Shoshana Zuboff

Surveillance Capitalism, Data Extraction, and the Crisis of Autonomy

Suggested Quadrant: I 1951–present Scholar & Author

To understand Shoshana Zuboff, you have to begin with a power question: what happens when human experience itself becomes a source of economic extraction?

As digital platforms expanded, they began collecting vast amounts of behavioral data — searches, clicks, movements, interactions. What began as data to improve services evolved into something more systemic.

Zuboff names that shift.

At the center of her worldview is a defining claim:

A new economic logic has emerged in which human behavior is captured, analyzed, and monetized at scale.

She describes this system as “surveillance capitalism” — a model in which companies extract data from users, use it to predict behavior, and increasingly seek to shape that behavior for profit.

From this perspective, data is not neutral. It is a raw material. Human experience is translated into data, processed through algorithms, and turned into predictive products sold in markets, particularly advertising.

This creates a distinct form of power:

The ability to influence behavior through data-driven systems.

Platforms do not just observe — they intervene. Recommendation systems, targeted ads, and algorithmic feeds are designed to guide attention and action, often without users’ full awareness.

This reflects a broader framework:

Economic systems can operate by extracting and modifying human behavior itself.

Perspective Supporters

Supporters see Zuboff as a critical analyst of digital power.

They argue that her work identifies a fundamental shift in how value is created in the digital economy. By naming surveillance capitalism, she provides a framework for understanding issues of privacy, autonomy, and control.
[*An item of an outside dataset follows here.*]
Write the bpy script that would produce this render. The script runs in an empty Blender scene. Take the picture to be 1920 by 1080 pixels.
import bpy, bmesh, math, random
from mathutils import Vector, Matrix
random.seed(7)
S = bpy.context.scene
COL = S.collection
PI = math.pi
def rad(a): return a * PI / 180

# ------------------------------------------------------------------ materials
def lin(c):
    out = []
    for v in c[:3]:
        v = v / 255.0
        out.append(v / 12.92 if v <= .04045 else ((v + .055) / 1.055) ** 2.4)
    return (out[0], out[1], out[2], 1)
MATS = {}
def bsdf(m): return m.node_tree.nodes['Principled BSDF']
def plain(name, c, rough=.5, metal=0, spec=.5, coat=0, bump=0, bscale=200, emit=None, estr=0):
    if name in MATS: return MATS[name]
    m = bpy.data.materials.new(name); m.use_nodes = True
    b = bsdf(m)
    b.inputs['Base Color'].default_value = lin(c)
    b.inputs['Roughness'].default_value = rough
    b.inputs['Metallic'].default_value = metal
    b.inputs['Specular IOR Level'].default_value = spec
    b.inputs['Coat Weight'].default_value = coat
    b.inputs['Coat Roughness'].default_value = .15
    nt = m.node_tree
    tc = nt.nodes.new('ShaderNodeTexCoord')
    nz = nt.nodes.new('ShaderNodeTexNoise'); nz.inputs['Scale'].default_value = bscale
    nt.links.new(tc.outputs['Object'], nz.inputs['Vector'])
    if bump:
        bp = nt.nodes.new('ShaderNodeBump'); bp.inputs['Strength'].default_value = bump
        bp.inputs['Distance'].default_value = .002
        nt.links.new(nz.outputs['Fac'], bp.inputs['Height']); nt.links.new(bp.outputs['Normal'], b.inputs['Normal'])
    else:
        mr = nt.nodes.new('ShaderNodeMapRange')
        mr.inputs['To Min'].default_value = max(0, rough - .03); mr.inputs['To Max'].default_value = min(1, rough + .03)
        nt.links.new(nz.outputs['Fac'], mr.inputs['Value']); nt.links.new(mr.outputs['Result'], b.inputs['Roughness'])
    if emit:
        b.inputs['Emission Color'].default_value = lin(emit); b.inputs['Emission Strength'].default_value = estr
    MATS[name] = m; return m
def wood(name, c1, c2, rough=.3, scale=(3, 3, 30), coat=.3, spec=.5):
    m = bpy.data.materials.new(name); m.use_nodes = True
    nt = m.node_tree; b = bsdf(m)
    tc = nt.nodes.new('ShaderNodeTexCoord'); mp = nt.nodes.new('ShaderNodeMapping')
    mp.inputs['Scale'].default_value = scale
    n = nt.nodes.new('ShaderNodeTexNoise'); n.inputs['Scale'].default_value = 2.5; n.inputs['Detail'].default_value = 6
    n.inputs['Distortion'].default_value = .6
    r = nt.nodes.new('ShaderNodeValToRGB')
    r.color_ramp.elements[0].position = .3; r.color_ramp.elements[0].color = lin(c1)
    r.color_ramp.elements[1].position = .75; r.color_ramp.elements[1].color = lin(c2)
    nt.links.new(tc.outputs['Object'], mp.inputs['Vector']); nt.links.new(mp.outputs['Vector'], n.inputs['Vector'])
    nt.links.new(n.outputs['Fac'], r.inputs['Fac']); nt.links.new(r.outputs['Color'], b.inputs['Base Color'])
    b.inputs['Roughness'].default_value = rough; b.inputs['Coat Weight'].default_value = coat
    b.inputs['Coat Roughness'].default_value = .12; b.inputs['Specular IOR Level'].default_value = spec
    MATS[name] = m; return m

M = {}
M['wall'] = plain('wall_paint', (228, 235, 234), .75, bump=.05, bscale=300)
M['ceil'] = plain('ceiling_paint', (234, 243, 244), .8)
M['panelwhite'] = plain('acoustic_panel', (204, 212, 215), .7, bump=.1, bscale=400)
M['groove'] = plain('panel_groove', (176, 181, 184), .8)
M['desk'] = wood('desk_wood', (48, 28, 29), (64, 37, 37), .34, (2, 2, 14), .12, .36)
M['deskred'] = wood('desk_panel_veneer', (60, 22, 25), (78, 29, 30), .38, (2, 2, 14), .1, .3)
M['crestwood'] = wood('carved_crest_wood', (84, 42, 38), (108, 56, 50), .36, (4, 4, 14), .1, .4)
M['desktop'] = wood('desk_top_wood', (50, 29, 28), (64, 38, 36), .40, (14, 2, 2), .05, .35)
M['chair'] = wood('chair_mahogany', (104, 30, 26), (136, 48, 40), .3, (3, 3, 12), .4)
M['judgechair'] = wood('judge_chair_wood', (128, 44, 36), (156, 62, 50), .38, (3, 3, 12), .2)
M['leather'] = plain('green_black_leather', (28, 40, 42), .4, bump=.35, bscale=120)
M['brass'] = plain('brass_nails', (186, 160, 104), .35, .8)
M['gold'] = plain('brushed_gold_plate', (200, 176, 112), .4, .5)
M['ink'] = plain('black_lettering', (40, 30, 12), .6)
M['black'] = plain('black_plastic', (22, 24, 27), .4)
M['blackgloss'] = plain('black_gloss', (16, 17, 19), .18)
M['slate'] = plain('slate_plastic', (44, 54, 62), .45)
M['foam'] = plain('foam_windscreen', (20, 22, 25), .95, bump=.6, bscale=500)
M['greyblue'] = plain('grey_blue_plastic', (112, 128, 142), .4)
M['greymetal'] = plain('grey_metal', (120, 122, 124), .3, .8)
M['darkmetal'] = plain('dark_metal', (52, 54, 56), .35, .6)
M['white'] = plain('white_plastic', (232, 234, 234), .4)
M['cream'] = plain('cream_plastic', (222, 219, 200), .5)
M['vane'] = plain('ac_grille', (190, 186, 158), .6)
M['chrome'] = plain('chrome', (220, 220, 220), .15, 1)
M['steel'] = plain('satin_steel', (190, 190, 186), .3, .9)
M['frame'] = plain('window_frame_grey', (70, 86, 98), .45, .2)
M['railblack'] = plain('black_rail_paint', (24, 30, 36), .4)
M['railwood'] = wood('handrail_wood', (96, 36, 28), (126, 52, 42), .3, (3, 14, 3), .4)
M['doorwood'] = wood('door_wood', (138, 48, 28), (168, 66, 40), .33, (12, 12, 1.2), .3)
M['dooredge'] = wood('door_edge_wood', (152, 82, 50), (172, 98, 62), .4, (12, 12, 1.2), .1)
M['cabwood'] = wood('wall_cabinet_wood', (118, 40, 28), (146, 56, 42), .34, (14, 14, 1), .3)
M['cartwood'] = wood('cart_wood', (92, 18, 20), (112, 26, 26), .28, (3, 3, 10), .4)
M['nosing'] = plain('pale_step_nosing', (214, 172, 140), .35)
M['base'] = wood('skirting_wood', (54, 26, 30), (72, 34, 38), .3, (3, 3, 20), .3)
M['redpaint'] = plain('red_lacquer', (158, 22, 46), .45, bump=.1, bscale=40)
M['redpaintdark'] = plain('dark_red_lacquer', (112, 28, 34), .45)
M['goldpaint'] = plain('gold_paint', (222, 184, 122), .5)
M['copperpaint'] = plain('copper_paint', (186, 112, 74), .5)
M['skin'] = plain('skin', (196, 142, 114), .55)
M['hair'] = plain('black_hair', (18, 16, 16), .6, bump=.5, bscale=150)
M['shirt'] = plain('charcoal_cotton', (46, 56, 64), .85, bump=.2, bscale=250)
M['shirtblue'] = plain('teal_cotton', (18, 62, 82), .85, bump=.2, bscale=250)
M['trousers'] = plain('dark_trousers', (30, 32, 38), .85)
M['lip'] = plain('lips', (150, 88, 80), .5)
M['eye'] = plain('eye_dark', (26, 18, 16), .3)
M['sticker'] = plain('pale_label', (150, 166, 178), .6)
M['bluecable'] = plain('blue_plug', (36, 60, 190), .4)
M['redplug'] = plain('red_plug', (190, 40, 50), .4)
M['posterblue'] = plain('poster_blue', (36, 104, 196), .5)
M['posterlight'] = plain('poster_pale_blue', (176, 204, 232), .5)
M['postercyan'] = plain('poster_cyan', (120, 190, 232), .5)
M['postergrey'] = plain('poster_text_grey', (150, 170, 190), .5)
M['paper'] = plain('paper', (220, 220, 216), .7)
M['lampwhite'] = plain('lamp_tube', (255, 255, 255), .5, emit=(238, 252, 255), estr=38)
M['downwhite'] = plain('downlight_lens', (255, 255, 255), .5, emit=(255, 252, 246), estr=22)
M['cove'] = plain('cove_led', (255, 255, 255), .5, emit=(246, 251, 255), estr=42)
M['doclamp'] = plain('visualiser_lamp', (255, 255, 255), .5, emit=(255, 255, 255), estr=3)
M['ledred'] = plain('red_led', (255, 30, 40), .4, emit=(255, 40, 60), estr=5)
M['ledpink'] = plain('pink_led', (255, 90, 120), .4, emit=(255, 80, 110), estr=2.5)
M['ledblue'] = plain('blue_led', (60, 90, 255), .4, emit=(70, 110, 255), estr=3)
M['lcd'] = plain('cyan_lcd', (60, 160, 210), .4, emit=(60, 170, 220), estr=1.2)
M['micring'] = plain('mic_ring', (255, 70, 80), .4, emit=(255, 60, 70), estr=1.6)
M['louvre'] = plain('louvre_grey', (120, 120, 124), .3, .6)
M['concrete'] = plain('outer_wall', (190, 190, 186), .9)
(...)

From this perspective, Zuboff expands the analysis of economic systems to include behavioral data and its role in shaping markets and society.

Perspective Critics

Critics, however, raise questions about scope and interpretation.

Some argue that data-driven systems also provide significant benefits — personalization, efficiency, and access to services — and that not all data collection constitutes exploitation.

Others question whether the term “surveillance capitalism” overgeneralizes diverse business models.

A deeper tension lies in the relationship between convenience and autonomy. Digital systems can make life easier — but they can also operate in ways that are difficult to see or control. Where is the line between service and manipulation?

Zuboff’s work emphasizes governance. She calls for new frameworks to regulate data collection, protect individual rights, and ensure that digital systems serve public rather than purely commercial interests.

Shoshana Zuboff did not create digital platforms. But she reframed how we understand them — demonstrating that the extraction and use of behavioral data can reshape both economic systems and human autonomy.

Who owns and controls the data generated by human activity? How should behavioral data be governed? And what protections are needed to preserve autonomy in a data-driven economy?